* START *
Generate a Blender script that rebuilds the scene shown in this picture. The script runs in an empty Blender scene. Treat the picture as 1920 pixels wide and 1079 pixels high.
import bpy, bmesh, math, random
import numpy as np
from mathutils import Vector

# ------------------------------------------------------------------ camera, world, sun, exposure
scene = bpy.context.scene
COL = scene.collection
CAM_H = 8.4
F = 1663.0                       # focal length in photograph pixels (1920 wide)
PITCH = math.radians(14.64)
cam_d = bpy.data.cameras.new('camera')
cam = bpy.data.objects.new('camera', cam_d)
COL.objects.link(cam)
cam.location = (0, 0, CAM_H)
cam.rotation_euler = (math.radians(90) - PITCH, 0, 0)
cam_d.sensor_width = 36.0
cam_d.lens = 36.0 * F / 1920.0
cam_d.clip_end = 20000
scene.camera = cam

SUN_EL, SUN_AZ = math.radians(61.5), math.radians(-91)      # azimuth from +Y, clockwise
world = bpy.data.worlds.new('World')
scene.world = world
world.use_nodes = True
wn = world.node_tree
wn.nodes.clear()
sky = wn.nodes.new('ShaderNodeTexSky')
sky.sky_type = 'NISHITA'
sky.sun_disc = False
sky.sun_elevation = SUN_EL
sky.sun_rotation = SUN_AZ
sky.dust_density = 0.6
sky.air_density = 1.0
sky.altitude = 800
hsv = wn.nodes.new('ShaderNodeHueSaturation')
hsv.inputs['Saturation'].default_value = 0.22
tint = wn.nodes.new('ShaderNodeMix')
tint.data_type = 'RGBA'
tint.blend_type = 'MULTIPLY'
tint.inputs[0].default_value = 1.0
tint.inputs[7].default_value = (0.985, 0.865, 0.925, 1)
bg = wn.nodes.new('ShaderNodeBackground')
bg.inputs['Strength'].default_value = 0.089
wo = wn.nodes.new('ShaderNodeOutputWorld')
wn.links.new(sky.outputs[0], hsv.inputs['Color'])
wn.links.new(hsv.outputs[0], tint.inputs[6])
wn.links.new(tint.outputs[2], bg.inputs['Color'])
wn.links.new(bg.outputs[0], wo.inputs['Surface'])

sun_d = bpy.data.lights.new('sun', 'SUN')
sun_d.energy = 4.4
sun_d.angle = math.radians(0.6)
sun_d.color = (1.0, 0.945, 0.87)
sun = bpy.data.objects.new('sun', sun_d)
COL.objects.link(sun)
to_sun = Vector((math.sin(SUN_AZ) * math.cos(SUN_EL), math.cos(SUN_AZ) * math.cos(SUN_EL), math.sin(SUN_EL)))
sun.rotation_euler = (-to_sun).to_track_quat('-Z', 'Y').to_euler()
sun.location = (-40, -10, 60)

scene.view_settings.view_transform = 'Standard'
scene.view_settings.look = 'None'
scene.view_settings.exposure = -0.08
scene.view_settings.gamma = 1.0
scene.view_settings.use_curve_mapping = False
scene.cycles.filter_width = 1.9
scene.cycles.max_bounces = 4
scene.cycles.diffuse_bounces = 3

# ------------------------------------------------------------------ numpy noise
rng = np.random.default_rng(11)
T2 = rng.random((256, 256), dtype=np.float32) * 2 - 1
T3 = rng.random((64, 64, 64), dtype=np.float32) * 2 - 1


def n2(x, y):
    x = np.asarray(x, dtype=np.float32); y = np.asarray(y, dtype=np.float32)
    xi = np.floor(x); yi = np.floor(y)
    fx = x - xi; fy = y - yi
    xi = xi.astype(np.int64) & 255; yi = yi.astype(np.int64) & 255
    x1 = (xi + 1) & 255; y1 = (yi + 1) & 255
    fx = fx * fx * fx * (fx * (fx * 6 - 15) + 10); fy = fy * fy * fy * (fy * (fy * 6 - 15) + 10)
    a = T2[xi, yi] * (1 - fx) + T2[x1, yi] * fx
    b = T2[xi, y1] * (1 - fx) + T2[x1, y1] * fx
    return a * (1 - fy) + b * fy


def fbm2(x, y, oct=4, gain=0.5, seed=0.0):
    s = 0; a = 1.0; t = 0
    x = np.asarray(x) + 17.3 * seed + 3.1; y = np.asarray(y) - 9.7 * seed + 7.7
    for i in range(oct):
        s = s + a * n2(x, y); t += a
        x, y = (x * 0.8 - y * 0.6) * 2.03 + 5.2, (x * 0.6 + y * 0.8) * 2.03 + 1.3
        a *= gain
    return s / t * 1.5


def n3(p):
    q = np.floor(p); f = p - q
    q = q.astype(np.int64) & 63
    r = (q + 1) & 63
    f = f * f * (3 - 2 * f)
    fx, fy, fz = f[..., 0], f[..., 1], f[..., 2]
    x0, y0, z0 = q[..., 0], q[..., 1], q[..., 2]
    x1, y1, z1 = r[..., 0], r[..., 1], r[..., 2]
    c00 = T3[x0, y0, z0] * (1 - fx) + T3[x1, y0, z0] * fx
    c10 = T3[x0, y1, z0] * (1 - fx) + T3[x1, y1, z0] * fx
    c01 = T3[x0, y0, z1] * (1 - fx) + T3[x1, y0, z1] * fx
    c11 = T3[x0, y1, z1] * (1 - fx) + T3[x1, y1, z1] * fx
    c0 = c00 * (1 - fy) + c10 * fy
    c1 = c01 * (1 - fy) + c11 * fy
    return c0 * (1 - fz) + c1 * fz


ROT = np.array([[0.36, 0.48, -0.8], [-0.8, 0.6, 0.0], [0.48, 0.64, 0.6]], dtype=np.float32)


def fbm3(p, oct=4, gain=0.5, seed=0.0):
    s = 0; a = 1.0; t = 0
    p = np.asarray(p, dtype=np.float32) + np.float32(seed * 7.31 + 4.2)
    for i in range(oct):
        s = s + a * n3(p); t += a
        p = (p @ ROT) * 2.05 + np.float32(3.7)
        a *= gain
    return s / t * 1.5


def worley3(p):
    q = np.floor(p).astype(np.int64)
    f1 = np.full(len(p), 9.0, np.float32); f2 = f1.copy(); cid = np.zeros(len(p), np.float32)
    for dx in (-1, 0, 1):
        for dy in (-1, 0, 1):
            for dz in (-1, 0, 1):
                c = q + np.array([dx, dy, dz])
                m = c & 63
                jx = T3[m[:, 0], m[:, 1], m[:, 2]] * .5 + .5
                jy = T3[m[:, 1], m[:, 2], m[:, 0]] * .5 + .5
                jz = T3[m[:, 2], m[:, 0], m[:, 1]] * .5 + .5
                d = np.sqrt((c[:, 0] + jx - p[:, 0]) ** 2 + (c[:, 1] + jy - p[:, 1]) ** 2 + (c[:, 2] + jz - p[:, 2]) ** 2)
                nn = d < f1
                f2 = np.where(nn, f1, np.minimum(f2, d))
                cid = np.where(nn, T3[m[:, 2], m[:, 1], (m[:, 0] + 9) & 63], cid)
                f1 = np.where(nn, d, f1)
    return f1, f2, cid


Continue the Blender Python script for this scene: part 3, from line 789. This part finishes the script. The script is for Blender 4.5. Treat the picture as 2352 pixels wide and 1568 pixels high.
* END *
=== STATED TASK ===
Give back, verbatim, the lines from the top of the entries above through the line containing "scene.camera = cam".

=== FINISHED ANSWER ===
Generate a Blender script that rebuilds the scene shown in this picture. The script runs in an empty Blender scene. Treat the picture as 1920 pixels wide and 1079 pixels high.
import bpy, bmesh, math, random
import numpy as np
from mathutils import Vector

# ------------------------------------------------------------------ camera, world, sun, exposure
scene = bpy.context.scene
COL = scene.collection
CAM_H = 8.4
F = 1663.0                       # focal length in photograph pixels (1920 wide)
PITCH = math.radians(14.64)
cam_d = bpy.data.cameras.new('camera')
cam = bpy.data.objects.new('camera', cam_d)
COL.objects.link(cam)
cam.location = (0, 0, CAM_H)
cam.rotation_euler = (math.radians(90) - PITCH, 0, 0)
cam_d.sensor_width = 36.0
cam_d.lens = 36.0 * F / 1920.0
cam_d.clip_end = 20000
scene.camera = cam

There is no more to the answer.